発表の際は、各ペアの装置の周囲に集まって実演に注目。皆がのぞきこむので、ピラーくんが見えなくなるほどだ。うまく動かなかった際にはアドバイスも自然に飛び交う。成功したペアも成功しなかったペアも、「次はこうしたい」と新たな取組を考えていた。

望月副校長が「楽しかったね!この授業の前後で、パワーアップできたところは?」と、ふり返りを促すと、児童は「最初は、新しい遊びなんて作れるかな、と心配だったけど、楽しかった。自信がついた」「うまくいかないときもいろいろ考えて、調整することができた」「楽しいことを思いつく発想力がパワーアップした」と、それぞれが手応えを感じていた。

授業後、望月副校長は「プログラミングの最初の一歩では、楽しさや創造性、主体性を刺激する取組としたかった」と語った。

クラス1台でも活用できる

静岡大学教育学部の塩田真吾准教授はマテル・インターナショナルと共同研究を行っている。
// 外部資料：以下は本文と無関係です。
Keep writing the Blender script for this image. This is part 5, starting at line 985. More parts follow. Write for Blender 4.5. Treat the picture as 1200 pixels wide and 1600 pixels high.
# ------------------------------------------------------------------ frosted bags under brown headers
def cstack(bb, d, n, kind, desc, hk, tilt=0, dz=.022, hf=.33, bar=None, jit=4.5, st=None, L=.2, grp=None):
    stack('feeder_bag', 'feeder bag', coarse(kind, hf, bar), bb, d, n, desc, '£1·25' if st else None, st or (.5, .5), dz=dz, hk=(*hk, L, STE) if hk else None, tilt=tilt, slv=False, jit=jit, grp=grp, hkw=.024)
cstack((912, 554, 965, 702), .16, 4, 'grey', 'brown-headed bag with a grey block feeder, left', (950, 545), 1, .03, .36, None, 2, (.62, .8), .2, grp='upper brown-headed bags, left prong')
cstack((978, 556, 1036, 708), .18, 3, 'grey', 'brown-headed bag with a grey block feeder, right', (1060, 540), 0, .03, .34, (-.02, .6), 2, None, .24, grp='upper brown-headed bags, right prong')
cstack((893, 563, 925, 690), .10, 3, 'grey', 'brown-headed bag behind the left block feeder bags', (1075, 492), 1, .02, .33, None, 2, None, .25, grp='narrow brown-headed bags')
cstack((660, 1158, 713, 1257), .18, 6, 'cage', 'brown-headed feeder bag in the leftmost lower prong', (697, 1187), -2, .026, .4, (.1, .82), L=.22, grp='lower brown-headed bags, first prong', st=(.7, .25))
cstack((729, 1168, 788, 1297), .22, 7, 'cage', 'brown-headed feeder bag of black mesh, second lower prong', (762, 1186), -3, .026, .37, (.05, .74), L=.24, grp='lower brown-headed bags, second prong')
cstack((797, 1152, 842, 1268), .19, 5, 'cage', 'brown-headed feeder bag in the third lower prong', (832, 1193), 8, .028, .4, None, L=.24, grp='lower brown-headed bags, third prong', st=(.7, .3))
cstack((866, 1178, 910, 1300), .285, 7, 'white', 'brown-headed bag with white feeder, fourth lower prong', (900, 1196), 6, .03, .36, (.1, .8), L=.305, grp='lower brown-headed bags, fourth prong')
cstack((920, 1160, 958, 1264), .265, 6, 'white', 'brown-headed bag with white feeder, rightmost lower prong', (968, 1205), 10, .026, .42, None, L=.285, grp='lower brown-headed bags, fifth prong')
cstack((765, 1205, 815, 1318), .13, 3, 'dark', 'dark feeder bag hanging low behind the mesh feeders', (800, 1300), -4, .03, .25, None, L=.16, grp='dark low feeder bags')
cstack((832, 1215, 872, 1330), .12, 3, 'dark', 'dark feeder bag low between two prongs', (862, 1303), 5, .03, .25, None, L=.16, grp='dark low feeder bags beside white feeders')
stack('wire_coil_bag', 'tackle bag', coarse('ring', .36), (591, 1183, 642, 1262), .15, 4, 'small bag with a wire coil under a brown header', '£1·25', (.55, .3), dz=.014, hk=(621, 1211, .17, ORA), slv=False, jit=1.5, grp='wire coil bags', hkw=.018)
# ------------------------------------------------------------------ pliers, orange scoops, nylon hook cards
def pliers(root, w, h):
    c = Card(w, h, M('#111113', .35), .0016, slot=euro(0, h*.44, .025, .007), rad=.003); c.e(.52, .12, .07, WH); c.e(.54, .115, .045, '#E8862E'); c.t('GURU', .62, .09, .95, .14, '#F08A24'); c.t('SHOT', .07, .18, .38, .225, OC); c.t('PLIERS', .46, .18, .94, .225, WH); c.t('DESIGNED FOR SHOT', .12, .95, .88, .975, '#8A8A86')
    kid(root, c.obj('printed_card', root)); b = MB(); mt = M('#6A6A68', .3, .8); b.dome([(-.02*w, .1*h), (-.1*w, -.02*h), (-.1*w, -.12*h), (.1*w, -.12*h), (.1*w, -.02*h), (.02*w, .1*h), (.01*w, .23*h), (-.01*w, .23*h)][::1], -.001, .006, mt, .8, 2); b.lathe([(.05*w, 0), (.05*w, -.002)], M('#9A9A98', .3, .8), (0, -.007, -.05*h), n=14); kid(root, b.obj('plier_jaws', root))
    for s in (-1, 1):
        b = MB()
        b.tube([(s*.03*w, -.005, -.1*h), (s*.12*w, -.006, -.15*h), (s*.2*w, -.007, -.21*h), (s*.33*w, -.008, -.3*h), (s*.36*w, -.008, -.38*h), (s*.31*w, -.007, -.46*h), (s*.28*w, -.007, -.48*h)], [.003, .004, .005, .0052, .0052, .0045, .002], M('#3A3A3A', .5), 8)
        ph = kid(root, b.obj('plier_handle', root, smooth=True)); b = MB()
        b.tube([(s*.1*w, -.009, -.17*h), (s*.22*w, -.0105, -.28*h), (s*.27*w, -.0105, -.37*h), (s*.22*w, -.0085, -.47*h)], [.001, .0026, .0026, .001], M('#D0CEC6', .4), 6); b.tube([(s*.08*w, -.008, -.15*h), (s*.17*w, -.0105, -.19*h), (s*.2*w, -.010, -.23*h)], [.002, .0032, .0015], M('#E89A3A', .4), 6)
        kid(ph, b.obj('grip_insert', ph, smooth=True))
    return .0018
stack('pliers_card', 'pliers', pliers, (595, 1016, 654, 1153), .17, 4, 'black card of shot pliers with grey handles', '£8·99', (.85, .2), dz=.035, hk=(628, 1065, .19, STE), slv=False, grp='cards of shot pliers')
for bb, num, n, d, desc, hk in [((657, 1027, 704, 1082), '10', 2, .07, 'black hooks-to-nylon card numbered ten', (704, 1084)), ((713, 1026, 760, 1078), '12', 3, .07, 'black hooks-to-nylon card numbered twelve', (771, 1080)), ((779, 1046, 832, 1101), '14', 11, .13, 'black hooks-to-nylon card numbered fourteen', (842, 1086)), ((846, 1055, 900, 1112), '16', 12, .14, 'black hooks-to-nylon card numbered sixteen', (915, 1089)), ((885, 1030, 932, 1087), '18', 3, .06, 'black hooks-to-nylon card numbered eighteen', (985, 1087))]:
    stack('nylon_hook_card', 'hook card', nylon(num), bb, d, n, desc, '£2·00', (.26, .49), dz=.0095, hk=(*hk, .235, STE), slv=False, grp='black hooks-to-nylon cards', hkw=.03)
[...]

この日の授業を見学した大学院研究室の髙瀬和也氏は「コード・A・ピラーを用いた授業は論理的思考力の育成に重きを置いたものが多いが、今日は創造性や主体性をより意識した授業内容になっていた。子供の予想外のアイデアに感心した。3年生にとって可愛い教材は久々で、新鮮だったのでは」と話した。この日はペアで「コード・A・ピラー ツイスト」を活用していたが「グループに1台や、クラスに1台でも授業は可能。課題を与え、カードを使って考え、その通りの動きになるか実機で試す授業はじっくり考えてから試すこともでき、台数が少なくても実践できる。1台5000円程度とプログラミング教材として安価な点も特長だ」と話した。